Respondent’s second contention is that without showing that the Respondent’s decision-makers, meaning the two individuals who decided to fire the Complainant, knew of, that is to say “had knowledge of” Whitmore’s several instances of protected activity, the complaint is frivolous. Respondent asserts that the only evidence of record is that the two individuals who decided to fire Whitmore testified that they knew nothing of his protected activities and terminated him solely on another basis, as described above in the body of this decision. As such, Respondent asserts that, their decision being pure of any protected activity knowledge, makes Whitmore’s complaint frivolous. Id. 7-9. As the discussion of the applicable case law, set forth above, makes clear, the temporary reinstatement application proceeding may not be based on such claims, as it would transform the proceeding into resolving conflicts in testimony.
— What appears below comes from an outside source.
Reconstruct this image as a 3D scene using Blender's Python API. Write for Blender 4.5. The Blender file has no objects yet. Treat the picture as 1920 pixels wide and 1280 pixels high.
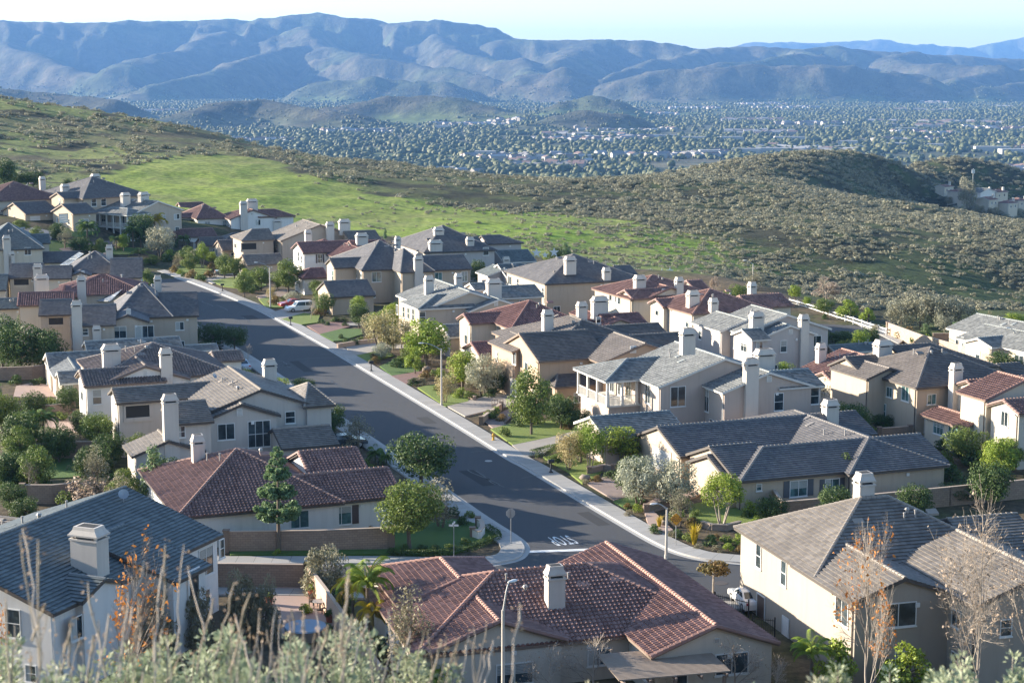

Such a conflict is plainly present. A conflict can exist in less direct forms than a contention and a denial. Thus, the mere assertion by two witnesses maintaining certain factual contentions, even if not specifically denied, can still present a conflict, when viewed from the perspective of the entire record. In short, a conflict can exist in more subtle forms than an assertion and a parallel denial. At this stage, made for the purpose of determining only non-frivolity, it is not required for the Complainant to establish that the two individuals made their decision on grounds beyond their claimed basis. Instead, again as plainly described above, the Complainant established multiple instances of protected activity, each of which the Court found to be have been communicated, that he suffered the adverse action of termination, and that such termination occurred within a short period of time following expression of his safety and health concerns. “Requiring the Judge to resolve alleged inaccuracies and conflicts in testimony when the parties have not yet completed discovery would improperly transform the temporary reinstatement hearing into a hearing on the merits.” Sec. obo Deck v FTS Int’l, 34 FMSHRC 2388, 2391 (Sept. 2012), citing Chicopee Coal, 21 FMSHRC at 719; CAM Mining, 31 FMSHRC at 1088-89.


[12] It is worth restating that in the context of an application for temporary reinstatement the test is not whether there is sufficient evidence of discrimination to justify permanent reinstatement.